En el prólogo a la primera edición de Teoría Pura del Derecho, escrita en Ginebra en mayo de 1934, Hans Kelsen llega a declarar una serie de ideas interesantes: “Han transcurrido más de dos décadas desde que emprendiera la tarea de desarrollar una teoría jurídica pura, es decir: una teoría del derecho purificada de toda ideología política y de todo elemento científico-natural, consciente de su singularidad en razón de la legalidad propia de su objeto. Desde el comienzo mismo fue mi objetivo elevar la ciencia del derecho, que se agotaba casi completamente -abierta o disimuladamente- en una argumentación jurídico-política, al nivel de una auténtica ciencia, de una ciencia del espíritu. Correspondía desplegar sus tendencias orientadas, no a la función configurad ora de su objeto, sino exclusivamente al conocimiento del derecho, para acercarla, en la medida en que fuera de alguna suerte posible, al ideal de toda ciencia: objetividad y exactitud”. 
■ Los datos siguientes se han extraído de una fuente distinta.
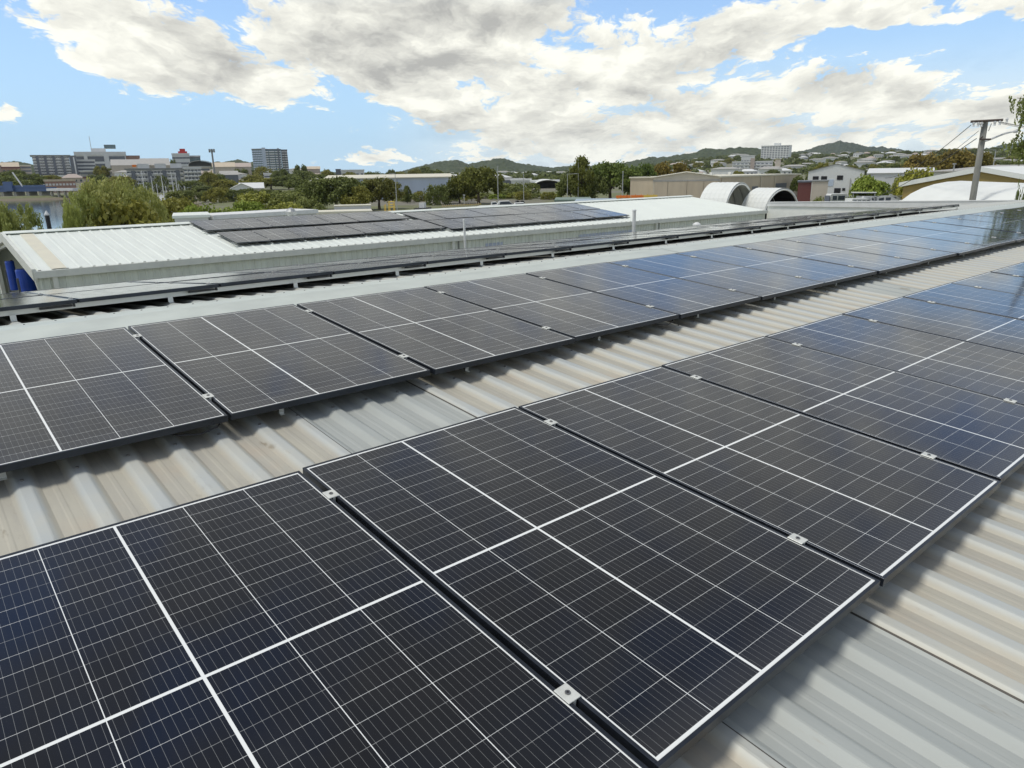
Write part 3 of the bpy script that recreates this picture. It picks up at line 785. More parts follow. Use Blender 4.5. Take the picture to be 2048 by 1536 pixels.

Lamentablemente, una teoría pura del Derecho no deja de ser más que pura teoría, pues es imposible disociar la práctica del Derecho de la ideología y de la política, que contaminan claramente todo lo que se refiere a la creación y aplicación de las normas jurídicas de un modo incisivo y realmente peligroso para los intereses generales. Normalmente, se mezclan con el Derecho, de manera muy heterogénea, la política, la ideología, la economía, los intereses de diversos grupos de presión. Todos ellos articulan una serie de cadenas para el Derecho, algo irónico es el Derecho lo que debiera imponer cadenas para tutelar los intereses que son dignos de protección.

Cada día se puede apreciar más como los intereses políticos van provocando mayores distorsiones del ordenamiento jurídico, alejando el mismo del fin que le es propio: ordenar las relaciones sociales de la manera más adecuada para el bien común. Ello se podría arreglar frenando la aprovechamiento abusiva del Derecho como un mecanismo de reforzamiento del poder para procurar su exclusiva utilización como instrumento de lucha contra los abusos.